Jika seorang kardinal tidak mengunjungi penjahit untuk beberapa waktu, mereka cenderung menjelajahi internet untuk menentukan apakah pendeta tersebut telah bertambah atau berkurang beberapa kilogram sejak pembelian terakhirnya. "Kami mengambil semua ukuran dan menghitungnya untuk mendapatkan hasil yang benar – kemudian kami berharap bantuan ilahi," kata Gammarelli.

Namun, itu tidak selalu merupakan strategi yang efektif. Ketika Paus Yohanes XXIII terpilih pada 1958, ia harus mengenakan jubah yang terpotong di bagian belakang karena kesalahan ukuran. Oleh karena itu, penjahit biasanya menyiapkan jubah dalam berbagai ukuran, berharap agar paus yang terpilih tidak memiliki ukuran yang tidak terduga.  

Gaya dan Preferensi Paus yang Berbeda

Raniero Mancinelli, penjahit lain yang tokonya telah menyediakan pakaian untuk para paus selama lebih dari 70 tahun, juga tidak menerima panggilan untuk membuat jubah untuk hari yang penting itu. Namun, hal itu tidak menghalanginya untuk mempersiapkan pakaian. Ia memutuskan untuk tetap berpegang pada tradisi.

Meskipun tidak ada banyak variasi gaya, setiap paus memiliki preferensinya sendiri. "Paus Fransiskus merasa puas dengan wol tipis yang murah. Paus Benediktus XVI menggunakan bahan yang lebih elegan antara wol dan sutra," kata Mancinelli.

Benediktus XVI, pendahulu langsung Fransiskus, sempat menjadi berita utama karena gayanya. Ia bahkan masuk dalam daftar pria berbusana terbaik versi Esquire pada 2007.

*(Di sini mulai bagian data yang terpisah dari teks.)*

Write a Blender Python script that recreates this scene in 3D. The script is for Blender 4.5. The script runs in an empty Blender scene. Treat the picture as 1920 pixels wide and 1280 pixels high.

Sepatu merahnya tidak luput dari perhatian para komentator mode. Pada satu titik, Vatikan harus membuat pernyataan yang membantah rumor bahwa alas kakinya dirancang oleh Prada. Kemudian ada topi beludru merah yang dihiasi bulu cerpelai atau dikenal sebagai camauro yang tidak pernah dipakai selama beberapa dekade, menurut para pengamat. Topi itu disebut "topi Santa". 

Tradisi Lama Kopiah Putih

Sebaliknya, Paus Fransiskus, seorang Jesuit, lebih memilih kesederhanaan dan tindakan nyata. Ia mengubah corak kepausan dengan memilih pakaian yang lebih sederhana dan ramah lingkungan. Hal ini mencerminkan pendekatannya yang lebih inklusif dan berfokus pada tindakan nyata di jalanan daripada sekadar simbolisme.

Ketika seorang paus baru terpilih dan muncul di balkon Basilika Santo Petrus, ia mengenakan rok wol tipis yang dijahit tangan, jubah putih, selempang sutra, dan zucchetto putih atau kopiah yang berwarna merah untuk kardinal, ungu untuk uskup, dan hitam untuk pendeta. Kopiah putih tersebut sangat diminati karena tradisi lama, memberikan zucchetto baru kepada seorang paus dan menukarnya dengan zucchetto yang dikenakannya.

Adapun setelah resmi terpilih sebagai paus baru dalam konklaf, Leo XIV langsung dijadwalkan memimpin sejumlah kegiatan penting di Vatikan. Agenda-agenda awal ini tidak hanya mencerminkan arah pastoralnya, tetapi juga menjadi momen penting bagi umat Katolik dan dunia internasional untuk mengenal lebih dekat sosok pemimpin Gereja Katolik yang baru.

Mengutip dari kanal Global Liputan6.com, Direktur Kantor Pers Takhta Suci, Matteo Bruni, dalam konferensi pers menyampaikan bahwa kegiatan Paus Leo XIV akan dimulai dengan misa bersama para Kardinal, lalu dilanjutkan dengan doa mingguan dan pertemuan dengan para jurnalis.